Summer: Peak Inflows
Summer featured a series of billion-dollar weeks: inflows reached $2.72 billion and $2.39 billion in June and July respectively, with assets nearing $152 billion by early July. Weekly trading volumes regularly exceeded $20 billion, confirming a high level of liquidity. These months demonstrated that ETFs can accumulate large inflows even after prior volatility; details on inflows are also discussed in related materials, such as the Spot ETF inflows article.
Autumn: Sharp Changes
Autumn brought sharp reversals: a $1.17 billion outflow occurred late August, followed by $902 million at September's end, quickly reducing growth momentum.

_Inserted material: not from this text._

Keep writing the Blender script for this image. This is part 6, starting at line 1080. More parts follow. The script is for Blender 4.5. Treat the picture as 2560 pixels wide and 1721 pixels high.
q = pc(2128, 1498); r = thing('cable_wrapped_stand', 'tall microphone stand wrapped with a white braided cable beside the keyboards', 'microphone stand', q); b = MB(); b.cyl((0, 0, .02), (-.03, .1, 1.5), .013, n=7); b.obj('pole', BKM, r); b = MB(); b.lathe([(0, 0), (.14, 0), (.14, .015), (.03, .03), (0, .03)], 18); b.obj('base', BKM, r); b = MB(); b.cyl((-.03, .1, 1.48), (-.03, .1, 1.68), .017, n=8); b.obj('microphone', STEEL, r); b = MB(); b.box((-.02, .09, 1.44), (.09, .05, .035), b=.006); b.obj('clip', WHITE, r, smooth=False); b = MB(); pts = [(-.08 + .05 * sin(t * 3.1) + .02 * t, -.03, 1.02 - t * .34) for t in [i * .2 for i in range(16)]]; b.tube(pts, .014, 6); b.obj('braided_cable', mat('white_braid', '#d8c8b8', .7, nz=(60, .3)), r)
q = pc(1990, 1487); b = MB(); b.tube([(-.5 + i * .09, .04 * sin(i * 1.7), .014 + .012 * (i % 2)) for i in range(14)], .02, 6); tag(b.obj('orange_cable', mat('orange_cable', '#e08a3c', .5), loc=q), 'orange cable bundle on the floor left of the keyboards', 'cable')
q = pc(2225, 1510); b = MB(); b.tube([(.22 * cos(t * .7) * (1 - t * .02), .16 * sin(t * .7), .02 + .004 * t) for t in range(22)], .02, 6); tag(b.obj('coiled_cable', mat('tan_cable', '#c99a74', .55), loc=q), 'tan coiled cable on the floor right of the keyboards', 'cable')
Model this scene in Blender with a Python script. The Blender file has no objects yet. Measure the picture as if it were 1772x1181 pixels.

Nevertheless, October saw a temporary market revival—with two consecutive weeks of inflows at $3.24 billion and $2.71 billion—pushing assets to an annual high near $165 billion. These swings underscored ETF sensitivity to short-term investor sentiment.
November–December: Defensive Finish
November and December took a defensive tone: November recorded three separate outflows exceeding $1 billion, including a $1.22 billion week. December closed the year with consecutive weekly outflows, reducing net assets to $115 billion by the end of 2025. The year-end highlighted flow cyclicality and liquidity’s importance in supporting the market through ups and downs.
Conclusions and Outlook
In 2025, Bitcoin ETFs confirmed their role as a mature institutional tool: capable of absorbing and releasing large capital volumes while demonstrating market liquidity depth. Weekly trading volumes often ranged between $20–40 billion, making ETFs the main channel for major players. Future development requires monitoring macro cycles and institutional demand shifts; see also the 2026 crypto ETF outlook in the 2026 crypto ETF review and inflow distribution examples from major issuers like BlackRock IBIT.
Why It Matters
For miners in Russia, Bitcoin ETF flow data reflects institutional BTC demand and overall market liquidity. High trading volumes ease entry and exit of large positions, while significant outflows can increase volatility, directly impacting price and thus mining profitability. ETF flows themselves don’t alter network technical parameters but affect conditions for selling mined cryptocurrency.
What to Do?
If you operate between 1 and 1,000 devices, act pragmatically: monitor volatility and liquidity to time BTC sales, considering that ETF flows may amplify short-term market swings. Maintain cash reserves for electricity and maintenance to avoid forced sales during brief price dips, and use available exchange tools mindful of spreads and fees.
Frequently Asked Questions
Which weeks in 2025 were key for inflows and outflows? Major inflows included $1.96 billion and $1.76 billion in January, $3.06 billion in late April, and $3.24 billion and $2.71 billion in October; significant outflows were $2.61 billion in late February and several billion-dollar weeks in November. What role did trading volumes play? Weekly volumes between $20–40 billion provided flexibility for large players to enter and exit positions, supporting liquidity during volatility.